Too much aggression tends to fatigue the players and bore the listeners. But False Flag's mix of improvisation and composition keeps the densest of its pieces loose, even sprawling. Corsano, physically and mentally tireless, lays a foundation of roiling polyrhythms. Chasny favors searing caterwauls, creating huge sheets of sound that alternate with frantic picking and dissolve in pure feedback—he hasn't sounded this unchained since 2005's Plays the Book of Revelations, an end-of-days duo with Echoplex wizard Noel Von Harmonson, his bandmate in Comets on Fire. Bishop grounds Chasny's wilder flights, concocting strange amalgams of classic rock and "world music." When Bishop assumes control, as on "Plain of Jars," the trio's cosmic God-bothering is reminiscent at times of the Grateful Dead's most aggressive live incarnation, captured on Live/Dead, and at others feels like a sublime homage to Nubian oud and tar player Hamza el Din.

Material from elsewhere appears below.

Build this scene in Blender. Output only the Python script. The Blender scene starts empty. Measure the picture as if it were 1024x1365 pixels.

At the record's core is the relentless shredding of "Waldorf Hysteria," "Fist Family," and "Serrated Edges." These three pieces toy with the primordial selflessness that experimental jazz guitarist Sonny Sharrock explored on his 1970 album Monkey-Pockie-Boo, but the musicians balance the descent into shapelessness by submitting to repetitive figures or restrictive protocols. For the raucous "Fist Family," they split into strings and skins factions; the guitars erect a house full of screaming cats while Corsano shakes its foundation.

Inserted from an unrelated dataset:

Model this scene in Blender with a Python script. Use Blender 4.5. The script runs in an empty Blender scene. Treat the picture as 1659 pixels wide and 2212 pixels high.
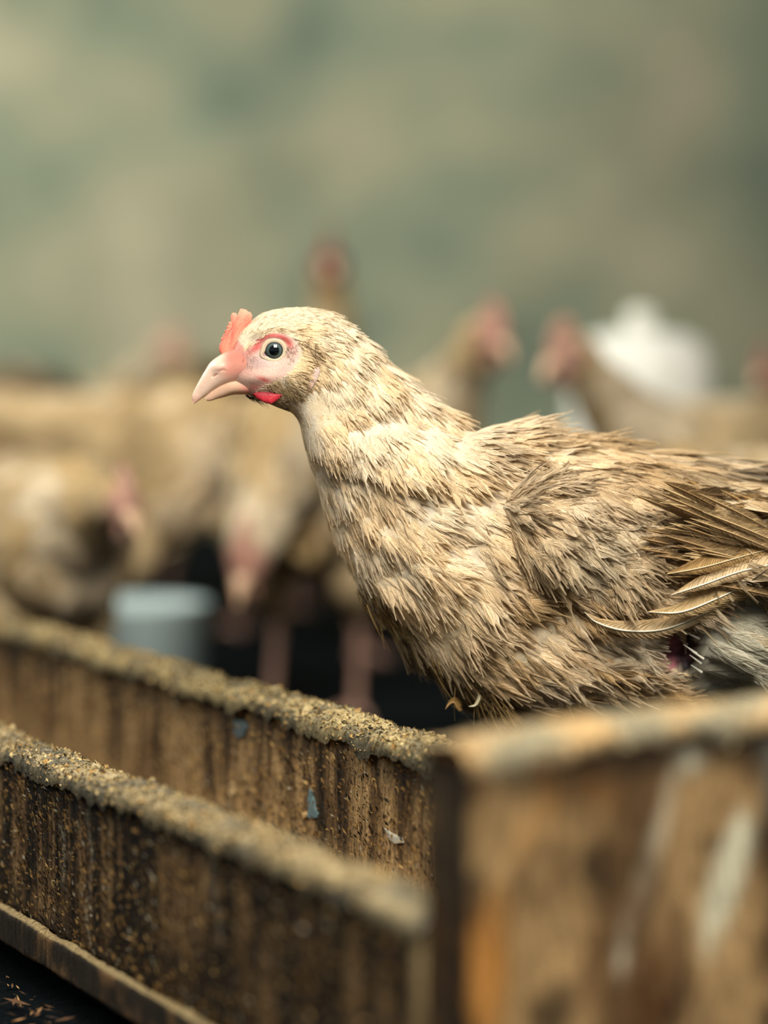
import bpy, math, random
import numpy as np
from mathutils import Vector

random.seed(7)
rng = np.random.default_rng(11)
S = bpy.context.scene
COL = S.collection

# ------------------------------------------------------------------ camera
CAM = np.array([0.0, 0.0, 0.34])
F = 5876.0                                   # focal length in pixels of the 1659 wide frame
PITCH = math.radians(3.66)
FWD = np.array([0, math.cos(PITCH), -math.sin(PITCH)])
UP = np.array([0, math.sin(PITCH), math.cos(PITCH)])
RT = np.array([1.0, 0, 0])
cd = bpy.data.cameras.new('camera')
cam = bpy.data.objects.new('camera', cd)
COL.objects.link(cam)
cam.location = CAM
cam.rotation_euler = (math.pi / 2 - PITCH, 0, 0)
cd.sensor_fit = 'HORIZONTAL'
cd.sensor_width = 24.0
cd.lens = 24.0 * F / 1659.0
cd.clip_start = 0.05
cd.dof.use_dof = True
cd.dof.focus_distance = 1.398
cd.dof.aperture_fstop = 2.3
S.camera = cam

# ------------------------------------------------------------------ world, light, exposure
S.view_settings.view_transform = 'Standard'
S.view_settings.look = 'None'
S.view_settings.exposure = 0.0
S.view_settings.gamma = 1.0
S.view_settings.use_curve_mapping = False
w = bpy.data.worlds.new('shed_air')
S.world = w
w.use_nodes = True
w.node_tree.nodes['Background'].inputs[0].default_value = (0.85, 0.95, 1.0, 1)
w.node_tree.nodes['Background'].inputs[1].default_value = 0.16


def area_light(name, loc, target, size, energy, color):
    ld = bpy.data.lights.new(name, 'AREA')
    ld.shape = 'RECTANGLE'
    ld.size, ld.size_y = size
    ld.energy = energy
    ld.color = color
    lo = bpy.data.objects.new(name, ld)
    COL.objects.link(lo)
    lo.location = loc
    lo.rotation_euler = (Vector(target) - Vector(loc)).to_track_quat('-Z', 'Y').to_euler()
    return lo


area_light('roof_skylight', (0.35, -0.30, 2.0), (0.05, 1.5, 0.2), (1.2, 1.2), 112, (1.0, 0.93, 0.82))
area_light('open_shed_side', (-2.8, 3.0, 2.3), (0.2, 4.0, 0.7), (1.6, 1.4), 130, (1.0, 0.98, 0.90))


# ------------------------------------------------------------------ helpers
def W(px, py, d):
    """World point seen at pixel (px, py) at depth d."""
    px = np.asarray(px, float); py = np.asarray(py, float); d = np.asarray(d, float)
    a = (px - 829.5) / F * d
    b = (1106.0 - py) / F * d
    return CAM + a[..., None] * RT + b[..., None] * UP + d[..., None] * FWD


def proj(P):
    q = P - CAM
    d = q @ FWD
    return 829.5 + F * (q @ RT) / d, 1106.0 - F * (q @ UP) / d, d


def lin(r, g, b):
    c = np.array([r, g, b], float) / 255.0
    return np.where(c <= 0.04045, c / 12.92, ((c + 0.055) / 1.055) ** 2.4)


def vnoise(p, seed=0):
    p = np.asarray(p, float)
    i = np.floor(p).astype(np.int64)
    f = p - i
    f = f * f * (3 - 2 * f)
    out = np.zeros(p.shape[:-1])
    for dx in (0, 1):
        for dy in (0, 1):
            for dz in (0, 1):
                h = ((i[..., 0] + dx) * 374761393 + (i[..., 1] + dy) * 668265263 + (i[..., 2] + dz) * 2147483647 + seed * 974711) & 0xFFFFFFFF
                h = ((h ^ (h >> 13)) * 1274126177) & 0xFFFFFFFF
                h = (h ^ (h >> 16)) & 0xFFFFFFFF
                v = h / 4294967295.0
                wt = (f[..., 0] if dx else 1 - f[..., 0]) * (f[..., 1] if dy else 1 - f[..., 1]) * (f[..., 2] if dz else 1 - f[..., 2])
                out += v * wt
    return out


def fbm(p, o=4, seed=0):
    s = 0; a = 0.5; t = 0
    p = np.asarray(p, float)
    for k in range(o):
        s = s + a * vnoise(p * 2 ** k + k * 17.3, seed + k)
        t += a
        a *= 0.5
    return s / t


def sstep(a, b, x):
    t = np.clip((x - a) / (b - a), 0, 1)
    return t * t * (3 - 2 * t)


def in_poly(px, py, poly):
    r = np.zeros(np.shape(px), bool)
    n = len(poly)
    for i in range(n):
        x0, y0 = poly[i]; x1, y1 = poly[(i + 1) % n]
        if y0 == y1:
            continue
        c = ((y0 > py) != (y1 > py)) & (px < (x1 - x0) * (py - y0) / (y1 - y0) + x0)
        r ^= c
    return r


def poly_dist(px, py, poly):
    """Signed distance to the polygon, positive inside."""
    d = np.full(np.shape(px), 1e9)
    n = len(poly)
    for i in range(n):
        x0, y0 = poly[i]; x1, y1 = poly[(i + 1) % n]
        vx, vy = x1 - x0, y1 - y0
        t = np.clip(((px - x0) * vx + (py - y0) * vy) / (vx * vx + vy * vy + 1e-9), 0, 1)
        d = np.minimum(d, np.hypot(px - x0 - t * vx, py - y0 - t * vy))
    return np.where(in_poly(px, py, poly), d, -d)


def mixc(a, b, t):
    t = np.asarray(t)[..., None]
    return a * (1 - t) + b * t


def empty(name, loc=(0, 0, 0), rz=0.0, label=None, cat=None, group=None, scale=1.0):
    o = bpy.data.objects.new(name, None)
    COL.objects.link(o)
    o.location = loc
    o.rotation_euler = (0, 0, rz)
    o.scale = (scale,) * 3
    o.empty_display_size = 0.05
    if label: o['label'] = label
    if cat: o['category'] = cat
    if group: o['group'] = group
    return o


def mesh_obj(name, V, Fc, mat, parent=None, col=None, attr=None, smooth=True, local=None):
    """Faces: an int array (n,3) or (n,4)."""
    V = np.asarray(V, float).reshape(-1, 3)
    if local is not None:
        V = V - np.asarray(local)
    me = bpy.data.meshes.new(name)
    Fc = np.asarray(Fc, np.int32)
    k = Fc.shape[1]
    me.vertices.add(len(V)); me.vertices.foreach_set('co', V.astype(np.float32).ravel())
    me.loops.add(Fc.size); me.loops.foreach_set('vertex_index', Fc.ravel())
    me.polygons.add(len(Fc))
    me.polygons.foreach_set('loop_start', np.arange(0, Fc.size, k, dtype=np.int32))
    me.polygons.foreach_set('use_smooth', np.full(len(Fc), smooth))
    me.update(calc_edges=True)
    if col is not None:
        a = me.attributes.new('Col', 'FLOAT_COLOR', 'POINT')
        c = np.ones((len(V), 4), np.float32); c[:, :3] = np.asarray(col).reshape(-1, 3)
        a.data.foreach_set('color', c.ravel())
    if attr is not None:
        a = me.attributes.new('bc', 'FLOAT_VECTOR', 'POINT')
        a.data.foreach_set('vector', np.asarray(attr, np.float32).ravel())
    me.materials.append(mat)
    o = bpy.data.objects.new(name, me)
    COL.objects.link(o)
    if parent is not None:
        o.parent = parent
    return o


def hair_obj(name, P, R, C, mat, parent=None, local=None):
    """P (n,k,3), R (n,k), C (n,3)."""
    n, k = P.shape[:2]
    if local is not None:
        P = P - np.asarray(local)
    hc = bpy.data.hair_curves.new(name)
    hc.add_curves([k] * n)
    hc.attributes['position'].data.foreach_set('vector', P.astype(np.float32).ravel())
    ra = hc.attributes.get('radius') or hc.attributes.new('radius', 'FLOAT', 'POINT')
    ra.data.foreach_set('value', R.astype(np.float32).ravel())
    ca = hc.attributes.new('Col', 'FLOAT_COLOR', 'CURVE')
    c = np.ones((n, 4), np.float32); c[:, :3] = C
    ca.data.foreach_set('color', c.ravel())
    hc.materials.append(mat)
    o = bpy.data.objects.new(name, hc)
    COL.objects.link(o)
    if parent is not None:
        o.parent = parent
    return o


def grid_faces(nu, nv, wrap_v=False, wrap_u=False):
    iu = np.arange(nu if wrap_u else nu - 1)
    iv = np.arange(nv if wrap_v else nv - 1)
    U, V = np.meshgrid(iu, iv, indexing='ij')
    a = U * nv + V; b = U * nv + (V + 1) % nv
    c = ((U + 1) % nu) * nv + (V + 1) % nv; d = ((U + 1) % nu) * nv + V
    return np.stack([a, b, c, d], -1).reshape(-1, 4)


def crom(K, t):
    """Catmull-Rom through rows of K at parameters t in 0..len-1."""
    K = np.asarray(K, float)
    n = len(K)
    i = np.clip(np.floor(t).astype(int), 0, n - 2)
    f = (t - i)[:, None]
    p1, p2 = K[i], K[i + 1]
    p0 = np.where((i > 0)[:, None], K[np.maximum(i - 1, 0)], 2 * p1 - p2)
    p3 = np.where((i + 2 < n)[:, None], K[np.minimum(i + 2, n - 1)], 2 * p2 - p1)
    return 0.5 * (2 * p1 + (p2 - p0) * f + (2 * p0 - 5 * p1 + 4 * p2 - p3) * f ** 2 + (3 * p1 - p0 - 3 * p2 + p3) * f ** 3)


def loft(top, bot, hw, side, t, nv, expo=1.0, side_scale=None):
    """Rings between top and bottom points, half width hw along `side`. All given per station."""
    T = crom(top, t); B = crom(bot, t)
    H = np.maximum(crom(np.asarray(hw)[:, None], t)[:, 0], 1e-5)
    c = (T + B) / 2; r = (T - B) / 2
    a = np.linspace(0, 2 * np.pi, nv, endpoint=False)
    ca, sa = np.cos(a), np.sin(a)
    e = expo
    cx = np.sign(ca) * np.abs(ca) ** e
    sx = np.sign(sa) * np.abs(sa) ** e
    P = c[:, None, :] + r[:, None, :] * cx[None, :, None] + H[:, None, None] * sx[None, :, None] * np.asarray(side)[None, None, :]
    return P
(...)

"These songs could be charted on something of an improv/composed continuum, since each piece has a little of each," Chasny says. "Chris actually conceptualized 'Fist Family.' He wanted a song where the guitars are bending notes very close to each other in order to create the beats that happen with wavelengths when they are nearly in tune. When we asked what he was planning to do, he sort of just gave a 'don't worry about me' response and then it was done. I definitely see 'Fist Family' as more of a minimalist composition. But I guess one with maximalist drumming! We're only sliding between two notes the entire time. Corsano is the engine keeping that song flying."

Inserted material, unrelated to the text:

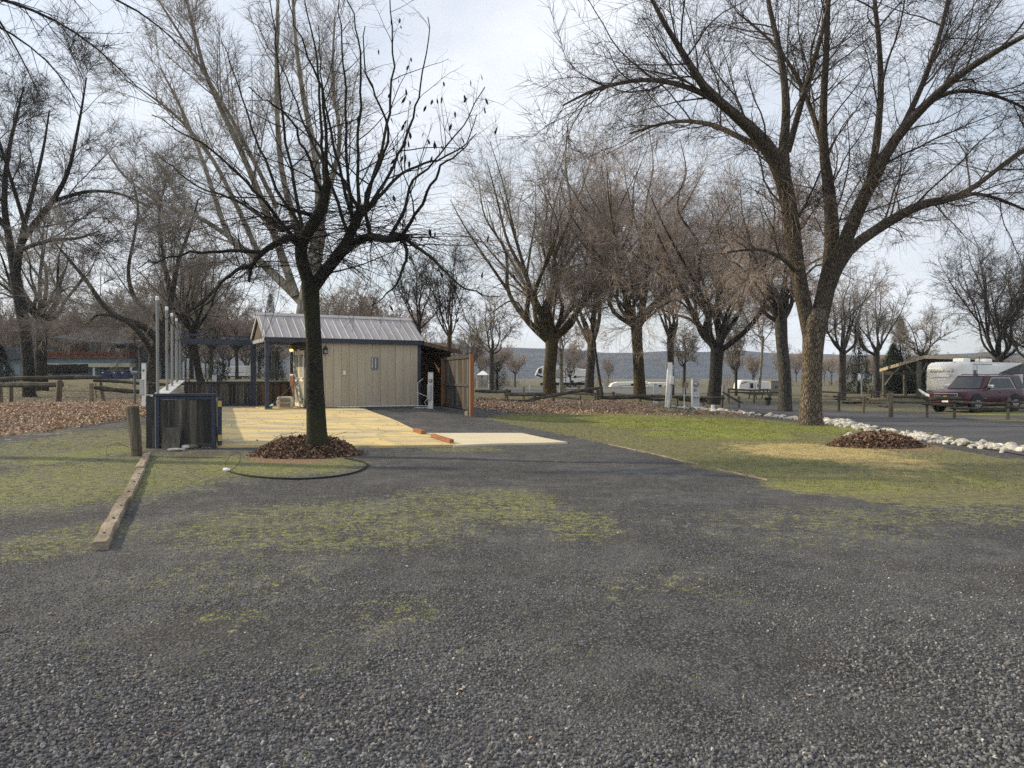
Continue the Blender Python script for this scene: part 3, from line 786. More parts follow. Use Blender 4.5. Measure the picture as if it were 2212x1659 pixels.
for x0 in (-.115, L_ + .075):
    for sgn in (0, 1):
        e = Vector((x0, ey - .005 if not sgn else D_ + .145, ez - .07)); r = Vector((x0, ry, rz_ - .07))
        MB().bar(e, r, .03, .13).build('rake_board', M('trim_gray') if x0 < 0 else M('navy'), shed)
MB().prism([(0.0, 2.585), (D_, 2.585), (ry, rz_ - .10)], 'x', -.04, .02).build('gable_panel', M('gable'), shed)
box_obj('gable_beam', (-.075, -.06, 2.45), (.035, D_ + .06, 2.582), M('trim_gray'), shed, .005)
box_obj('porch_ceiling', (.04, -.06, 2.47), (1.5, D_, 2.50), M('navy'), shed)
for y in (0.0, D_):
    box_obj('porch_post', (-.07, y - .07, 0.0), (.075, y + .075, 2.45), M('navy'), shed, .008)
MB().prism([(0.02, 2.50), (D_ - .02, 2.50), (ry, rz_ - .10)], 'x', L_ - .01, L_ + .02).build('gable_panel', M('siding'), shed)
# end wall in the porch
box_obj('porch_wall', (1.385, .125, 0.0), (1.43, D_, 2.46), M('stone_gray'), shed)
box_obj('header_board', (1.33, .10, 2.24), (1.383, D_, 2.40), M('gable'), shed)
win = box_obj('window', (1.36, 2.02, 1.22), (1.383, 2.70, 2.22), M('white_paint'), shed, .004)
for a, b in ((2.07, 2.32), (2.37, 2.65)):
    box_obj('pane', (1.352, a, 1.28), (1.358, b, 2.16), M('glass_dark'), win)
sm_ = MB().box((0, 0, 0), (.02, .11, .22)).mesh('shingle', bevel=.004)
for r in range(5):
    for c in range(7):
        y = 1.93 + c * .125 + (r % 2) * .05
        if y > 2.75: continue
        o = link('shingle', sm_, M('shingle_wood'), shed); o.location = (1.352, y, .05 + r * .23); o.rotation_euler = (0, R_(3), 0)
for k, (a, b) in enumerate(((.22, .98), (1.00, 1.76))):
    dr = box_obj('door', (1.345, a, .03), (1.383, b, 2.16), M('cream'), shed, .004)
    for (z0, z1) in ((.18, 1.0), (1.16, 2.0)):
        box_obj('screen', (1.338, a + .11, z0), (1.343, b - .11, z1), M('screen'), dr)
    for z in (.3, 1.08, 1.95):
        box_obj('hinge', (1.325, a + .01 if k == 0 else b - .12, z), (1.337, a + .12 if k == 0 else b - .01, z + .05), M('black'), dr)
MB().prism([(.62, 2.16), (1.36, 2.16), (.99, 2.24)], 'x', 1.335, 1.383).build('door_pediment', M('cream'), shed)
lm = box_obj('porch_light', (1.24, 1.98, 2.27), (1.325, 2.14, 2.42), M('brass'), shed, .004)
MB().tube([(1.28, 2.06, 2.262), (1.28, 2.06, 2.20), (1.28, 2.06, 2.17)], [.06, .075, .03], 12).build('globe', M('lamp_glow'), lm)
# front wall fittings
lt = MB().box((2.02, -.14, 2.02), (2.17, -.035, 2.2)).build('wall_lantern', M('black'), shed, bevel=.01)
MB().prism([(2.0, 2.2), (2.19, 2.2), (2.095, 2.33)], 'y', -.15, -.03).build('lantern_cap', M('black'), lt)
box_obj('lantern_glass', (2.045, -.146, 2.05), (2.145, -.141, 2.17), M('vent_blue'), lt)
vt = box_obj('wall_vent', (3.88, -.03, 1.46), (4.16, -.002, 1.93), M('vent_blue'), shed, .005)
for i in range(4):
    box_obj('louvre', (3.91 + i * .062, -.04, 1.5), (3.945 + i * .062, -.032, 1.89), M('stone_gray') if i % 2 else M('cap_gray'), vt)
box_obj('outlet_cover', (2.78, -.03, 1.24), (2.89, -.002, 1.40), M('white_paint'), shed, .005)
MB().tube([(2.55, -.07, .03), (4.2, -.075, .025), (5.9, -.08, .02), (6.35, -.3, -.02), (6.0, -.5, -.05), (5.5, -.42, -.05)], .016, 8).build('drain_pipe', M('white_paint'), shed)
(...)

Though many other contemporary ensembles operating in similar territory like to use foreboding or morbid imagery (Zorn's infamous jazz/metal/dub trio, Painkiller, called its first EP Guts of a Virgin), Chasny maintains that Rangda's music is inherently life-affirming.

"When we were coming up with song titles, Corsano said he'd like to stay away from death themes," he says. "I realize how easy it is to defer to themes like that, especially in our culture. I'm not talking about some bullshit hippie co-op shit. I mean, Trent Reznor can call his new band How to Destroy Angels and yes, it's a reference to Coil, but does he really think that's a statement? I'd be much more blown away if he had a title that showed he understood some sort of Avicennian-type angelology as it relates to a metaphysical epistemology, and how the loss of that cosmology has implications far more drastic than being big, bad, scary, and dark. Go through the thing, instead of trying to react against it.

"That is my point: take a stance and be violently joyful—because it's harder. The more bullshit that gets piled on, sometimes the more violent you have to be for happiness."